Arizona Capitol Reports Staff//October 30, 2008//[read_meter]

McCain launches defensive robo-calls

Arizona Capitol Reports Staff//October 30, 2008//[read_meter]

In the wake of several new polls, both public and private, that show John McCain just a few points ahead of his Democratic opponent in his home state, the Republican presidential nominee has launched a new round of automated calls in his own state, according to media reports and sources in Arizona.

Describing Illinois Senator Barack Obama as "dangerously inexperienced," the so-called robo-calls are the first step in persuading voters to back the Arizona senator, according to several sources familiar with presidential politics and McCain's campaign in particular.

Several recent polls, including and Arizona State University poll released Tuesday night, have showed McCain leading but by a statistically insignificant margin.

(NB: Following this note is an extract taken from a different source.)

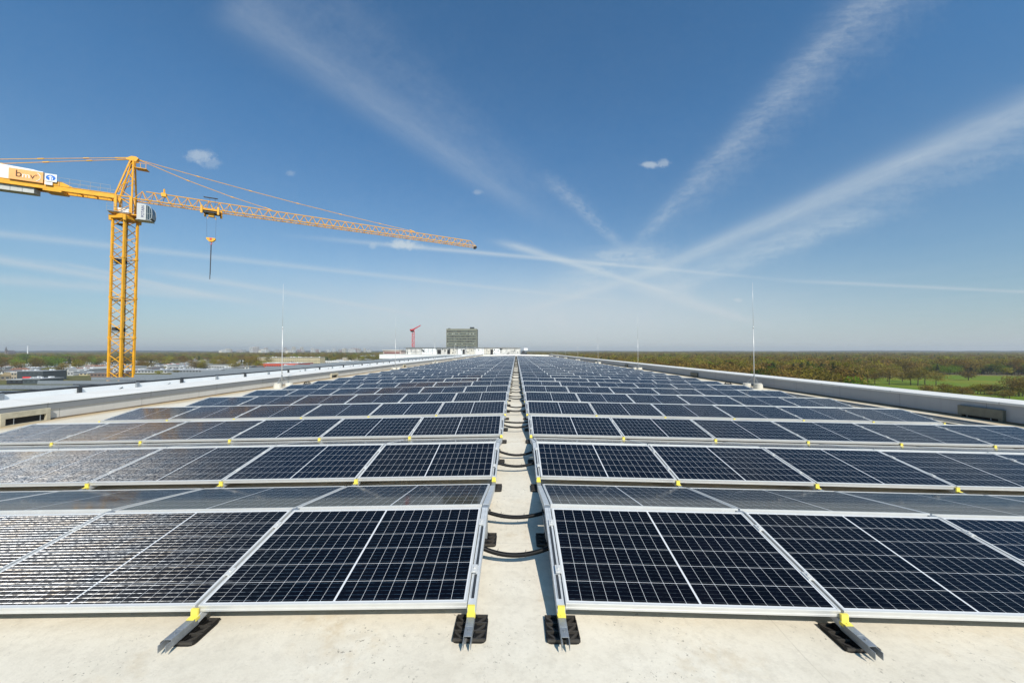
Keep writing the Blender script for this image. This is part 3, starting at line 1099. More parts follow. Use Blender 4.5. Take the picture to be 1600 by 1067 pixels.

The Cronkite/Eight poll released Tuesday showed McCain leading his home state by just a 46%-44% margin.

"If Democrats win full control of government, they will want to give civil rights to terrorists and talk unconditionally to dictators and state sponsors of terror," the caller says. "Barack Obama and his Democratic allies lack the experience and judgment to lead America. This call was paid for by the Republican National Committee and authorized by McCain-Palin 2008."

GOP strategists from across the country are increasingly concerned that McCain's poll numbers are dipping below a point at which the Republican can make a comeback. Obama is competing virtually exclusively for formerly Republican states, including Nevada, Virginia, North Carolina and Indiana, along with perpetual swing states Florida and Ohio.

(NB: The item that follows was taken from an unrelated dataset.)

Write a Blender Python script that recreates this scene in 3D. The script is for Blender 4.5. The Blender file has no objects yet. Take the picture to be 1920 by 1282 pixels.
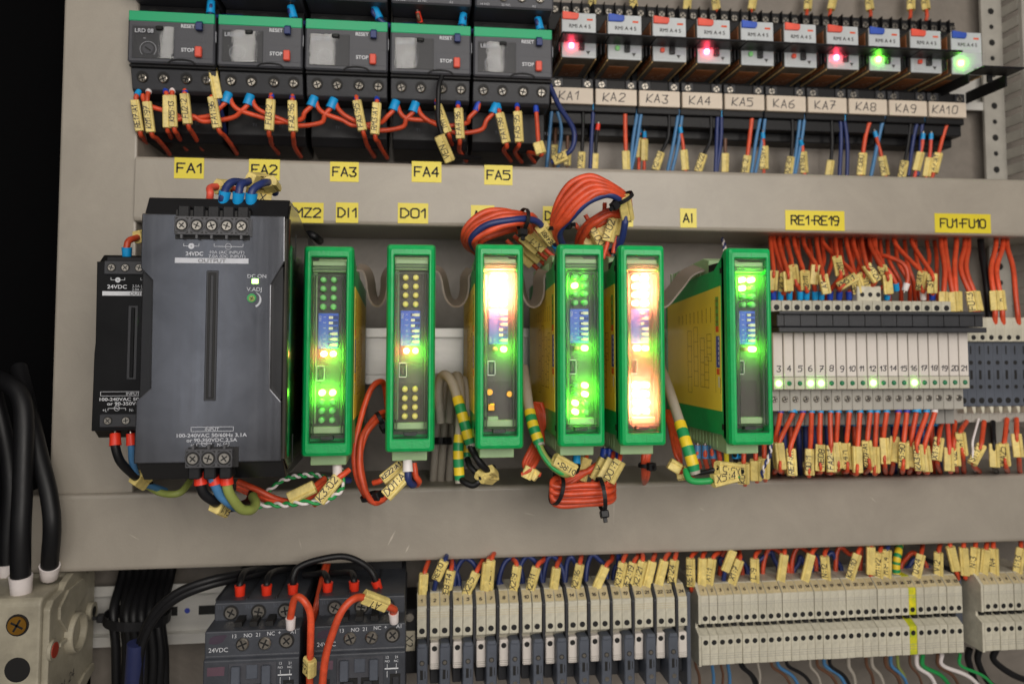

McCain has already surrendered at least two states President Bush won in 2004, giving up in Iowa and New Mexico. One Republican source aware of GOP spending priorities says the Republican National Committee, in an effort to prevent a dramatic landslide, has transfered advertising money from swing state Colorado in order to shore up ordinarily heavily Republican Indiana, which Bush won by twenty points in 2004. The RNC is also advertising in Montana and West Virginia, both states once considered heavily Republican.

But losing any of those states would pale in comparison to a Republican candidate losing his home state. While Democrat Al Gore lost Tennessee in 2000, no Republican presidential nominee has lost his home state since Thomas Dewey lost the Empire State against Franklin Roosevelt, a fellow New Yorker, in 1944.